• [Given exercise]: Only the lines from the start of the data to the line containing "S.camera = cam", both included, should be output, exactly and without pictures.

• [Source excerpt]:
========
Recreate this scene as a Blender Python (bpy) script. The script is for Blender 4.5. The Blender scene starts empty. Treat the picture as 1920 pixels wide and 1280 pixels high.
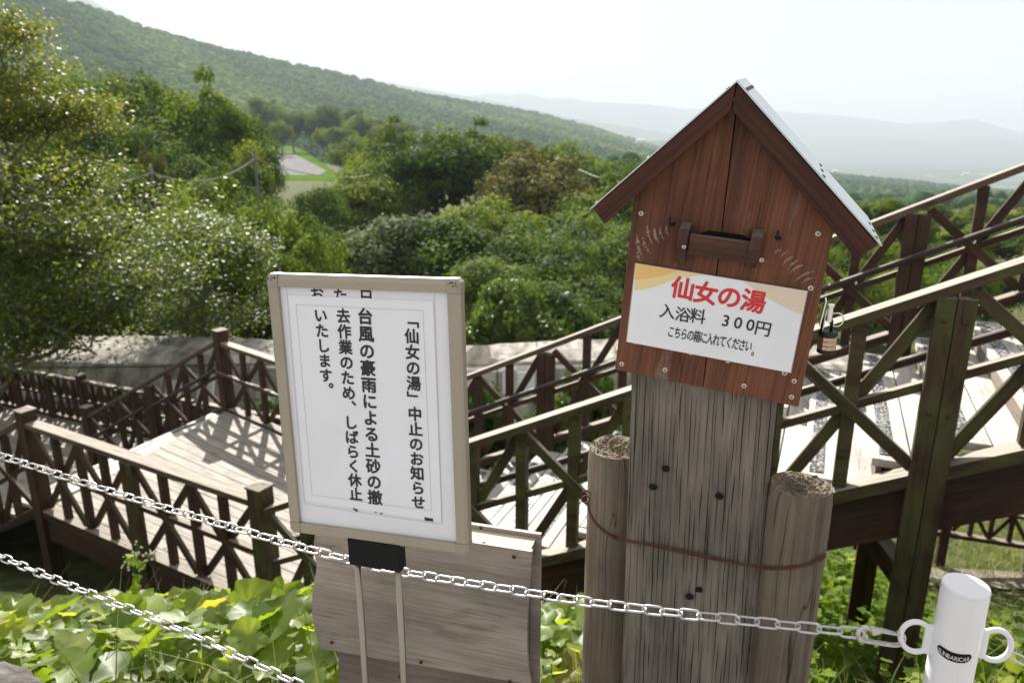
import bpy, bmesh, math, random
import numpy as np
from mathutils import Vector, Matrix
S = bpy.context.scene
C = S.collection
R0 = math.radians
random.seed(7); NR = np.random.default_rng(11)

# ------------------------------------------------------------------ camera
FP = 1380.0; EYE = Vector((0, 0, 1.5))
PITCH = R0(74.0)
CAMR = Matrix.Rotation(PITCH, 3, 'X')
cam_d = bpy.data.cameras.new('camera'); cam = bpy.data.objects.new('camera', cam_d); C.objects.link(cam)
cam.location = EYE; cam.rotation_euler = (PITCH, 0, 0)
cam_d.sensor_width = 36; cam_d.lens = FP / 1920 * 36
cam_d.clip_start = 0.05; cam_d.clip_end = 40000
cam_d.dof.use_dof = True; cam_d.dof.focus_distance = 1.22; cam_d.dof.aperture_fstop = 6.3
S.camera = cam

# ------------------------------------------------------------------ world, sun, exposure
SUN_AZ = R0(-14); SUN_EL = R0(34)
SD = Vector((math.sin(SUN_AZ) * math.cos(SUN_EL), math.cos(SUN_AZ) * math.cos(SUN_EL), math.sin(SUN_EL)))
W = bpy.data.worlds.new('World'); S.world = W; W.use_nodes = True
wt = W.node_tree; wt.nodes.clear()
w_out = wt.nodes.new('ShaderNodeOutputWorld'); w_bg = wt.nodes.new('ShaderNodeBackground')
sky = wt.nodes.new('ShaderNodeTexSky'); sky.sky_type = 'NISHITA'; sky.sun_disc = False
sky.sun_elevation = SUN_EL; sky.sun_rotation = SUN_AZ
sky.air_density = 1.0; sky.dust_density = 2.5; sky.ozone_density = 1.0; sky.altitude = 600
# thin veil of high cloud, in streaks
tc = wt.nodes.new('ShaderNodeTexCoord'); mp = wt.nodes.new('ShaderNodeMapping')
mp.inputs['Scale'].default_value = (1.2, 1.2, 14)
nz = wt.nodes.new('ShaderNodeTexNoise'); nz.inputs['Scale'].default_value = 2.2; nz.inputs['Detail'].default_value = 5
rp = wt.nodes.new('ShaderNodeValToRGB'); rp.color_ramp.elements[0].position = .40; rp.color_ramp.elements[1].position = .62
rp.color_ramp.elements[0].color = (.75, .75, .75, 1); rp.color_ramp.elements[1].color = (.95, .95, .95, 1)
mx = wt.nodes.new('ShaderNodeMix'); mx.data_type = 'RGBA'
mx.inputs['B'].default_value = (6.5, 6.4, 6.3, 1)
wt.links.new(tc.outputs['Generated'], mp.inputs['Vector']); wt.links.new(mp.outputs[0], nz.inputs['Vector'])
wt.links.new(nz.outputs['Fac'], rp.inputs[0]); wt.links.new(rp.outputs[0], mx.inputs['Factor'])
wt.links.new(sky.outputs[0], mx.inputs['A']); wt.links.new(mx.outputs['Result'], w_bg.inputs[0])
w_bg.inputs[1].default_value = 0.050
wt.links.new(w_bg.outputs[0], w_out.inputs[0])
sun_d = bpy.data.lights.new('sun', 'SUN'); sun = bpy.data.objects.new('sun', sun_d); C.objects.link(sun)
sun_d.energy = 5.0; sun_d.angle = R0(0.55); sun_d.color = (1.0, .95, .87)
sun.rotation_euler = SD.to_track_quat('Z', 'Y').to_euler(); sun.location = (0, 0, 60)
S.view_settings.view_transform = 'Standard'; S.view_settings.look = 'None'
S.view_settings.exposure = 1.5; S.view_settings.gamma = 1
S.cycles.use_denoising = True
S.cycles.max_bounces = 6; S.cycles.transparent_max_bounces = 8; S.cycles.volume_bounces = 0
S.cycles.sample_clamp_indirect = 4; S.cycles.caustics_reflective = False; S.cycles.caustics_refractive = False

# ------------------------------------------------------------------ from a photograph point to a place
def ray(px, py): return CAMR @ Vector(((px - 960) / FP, (640 - py) / FP, -1))
def ud(px, py, d): return EYE + ray(px, py) * d
def uz(px, py, z):
    r = ray(px, py); return EYE + r * ((z - EYE.z) / r.z)
class Frame:                       # a plane in the place: origin, across, up, out towards the viewer
    def __init__(s, o, n, roll=0.0, w=None):
        s.o = Vector(o); s.n = Vector(n).normalized()
        if w is None: w = Vector((0, 0, 1)).cross(s.n) * 1
        w = Vector(w); w = (w - s.n * w.dot(s.n)).normalized()
        s.w = w; s.h = s.n.cross(w).normalized()
        if s.h.z < 0: s.h = -s.h
    def at(s, u, v, k=0): return s.o + s.w * u + s.h * v + s.n * k
    def L(s, px, py, k=0):         # plane coordinates seen through a photograph point
        r = ray(px, py); q = s.o + s.n * k
        t = (q - EYE).dot(s.n) / r.dot(s.n)
        p = EYE + r * t - s.o
        return Vector((p.dot(s.w), p.dot(s.h)))
    def P(s, px, py, k=0):
        a = s.L(px, py, k); return s.at(a.x, a.y, k)

# ------------------------------------------------------------------ mesh helpers
class MB:
    def __init__(s): s.v = []; s.f = []; s.g = []
    def add(s, vs, fs, gs=None):
        b = len(s.v); s.v += [tuple(x) for x in vs]
        s.f += [tuple(i + b for i in f) for f in fs]
        if gs is None: gs = [tuple(x) for x in vs]
        s.g += [tuple(x) for x in gs]; return s
    def hexa(s, c, ax, ay, az):    # box about c with half-axis vectors; ax is the grain
        lx, ly, lz = ax.length, ay.length, az.length
        o = (random.uniform(0, 60), random.uniform(0, 60), random.uniform(0, 60))
        vs = []; gs = []
        for i in (-1, 1):
            for j in (-1, 1):
                for k in (-1, 1):
                    vs.append(c + ax * i + ay * j + az * k)
                    gs.append((o[0] + lx * i, o[1] + ly * j, o[2] + lz * k))
        fs = [(0, 1, 3, 2), (4, 6, 7, 5), (0, 4, 5, 1), (2, 3, 7, 6), (0, 2, 6, 4), (1, 5, 7, 3)]
        if ax.cross(ay).dot(az) < 0: fs = [f[::-1] for f in fs]
        return s.add(vs, fs, gs)
    def beam(s, p0, p1, w, h, side=None, vert=False):   # w across (side), h in the other direction
        p0 = Vector(p0); p1 = Vector(p1); d = (p1 - p0)
        x = d.normalized()
        sd = Vector(side) if side is not None else x.cross(Vector((0, 0, 1)))
        sd = (sd - x * sd.dot(x)).normalized(); up = x.cross(sd).normalized()
        return s.hexa((p0 + p1) / 2, d / 2, sd * (w / 2), up * (h / 2))
    def shear(s, p0, p1, side, w, z0, z1):              # a sloping member with plumb ends: from z0 to z1 above line p0-p1
        p0 = Vector(p0); p1 = Vector(p1); sd = Vector(side).normalized() * (w / 2); Z = Vector((0, 0, 1))
        o = (random.uniform(0, 60), random.uniform(0, 60), random.uniform(0, 60)); L = (p1 - p0).length
        vs = []; gs = []
        for i, p in ((0, p0), (1, p1)):
            for j in (-1, 1):
                for z in (z0, z1):
                    vs.append(p + sd * j + Z * z); gs.append((o[0] + L * i, o[1] + w / 2 * j, o[2] + z))
        fs = [(0, 1, 3, 2), (4, 6, 7, 5), (0, 4, 5, 1), (2, 3, 7, 6), (0, 2, 6, 4), (1, 5, 7, 3)]
        if (p1 - p0).cross(sd).dot(Z) < 0: fs = [f[::-1] for f in fs]
        return s.add(vs, fs, gs)
    def prism(s, poly, vec):       # polygon of points pushed along vec
        poly = [Vector(p) for p in poly]; vec = Vector(vec); n = len(poly)
        nn = Vector((0, 0, 0))
        for i in range(n): nn += poly[i].cross(poly[(i + 1) % n])
        if nn.dot(vec) > 0: poly = poly[::-1]
        vs = poly + [p + vec for p in poly]
        fs = [tuple(range(n)), tuple(range(2 * n - 1, n - 1, -1))]
        fs += [((i + 1) % n, i, i + n, (i + 1) % n + n) for i in range(n)]
        return s.add(vs, fs)
    def tube(s, pts, r, seg=8, cap=True, closed=False):
        pts = [Vector(p) for p in pts]; n = len(pts)
        rr = r if isinstance(r, (list, tuple)) else [r] * n
        o = (random.uniform(0, 60), random.uniform(0, 60)); vs = []; gs = []; fs = []
        prev = None; L = 0
        for i, p in enumerate(pts):
            if closed: t = (pts[(i + 1) % n] - pts[i - 1])
            else: t = pts[min(i + 1, n - 1)] - pts[max(i - 1, 0)]
            t.normalize()
            if prev is None:
                a = t.orthogonal().normalized()
            else:
                a = prev - t * prev.dot(t)
                a = a.normalized() if a.length > 1e-6 else t.orthogonal().normalized()
            prev = a; b = t.cross(a)
            if i: L += (p - pts[i - 1]).length
            for k in range(seg):
                an = 2 * math.pi * k / seg; q = a * math.cos(an) + b * math.sin(an)
                vs.append(p + q * rr[i]); gs.append((o[0] + L, o[1] + math.cos(an) * rr[i], math.sin(an) * rr[i] + 7))
        m = n if closed else n - 1
        for i in range(m):
            j = (i + 1) % n
            for k in range(seg):
                l = (k + 1) % seg
                fs.append((i * seg + k, i * seg + l, j * seg + l, j * seg + k))
        if cap and not closed:
            fs.append(tuple(range(seg))[::-1]); fs.append(tuple(range((n - 1) * seg, n * seg)))
        return s.add(vs, fs, gs)
    def fan(s, poly):              # a flat face
        s.add(poly, [tuple(range(len(poly)))]); return s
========
• [Exercise result]:
Recreate this scene as a Blender Python (bpy) script. The script is for Blender 4.5. The Blender scene starts empty. Treat the picture as 1920 pixels wide and 1280 pixels high.
import bpy, bmesh, math, random
import numpy as np
from mathutils import Vector, Matrix
S = bpy.context.scene
C = S.collection
R0 = math.radians
random.seed(7); NR = np.random.default_rng(11)

# ------------------------------------------------------------------ camera
FP = 1380.0; EYE = Vector((0, 0, 1.5))
PITCH = R0(74.0)
CAMR = Matrix.Rotation(PITCH, 3, 'X')
cam_d = bpy.data.cameras.new('camera'); cam = bpy.data.objects.new('camera', cam_d); C.objects.link(cam)
cam.location = EYE; cam.rotation_euler = (PITCH, 0, 0)
cam_d.sensor_width = 36; cam_d.lens = FP / 1920 * 36
cam_d.clip_start = 0.05; cam_d.clip_end = 40000
cam_d.dof.use_dof = True; cam_d.dof.focus_distance = 1.22; cam_d.dof.aperture_fstop = 6.3
S.camera = cam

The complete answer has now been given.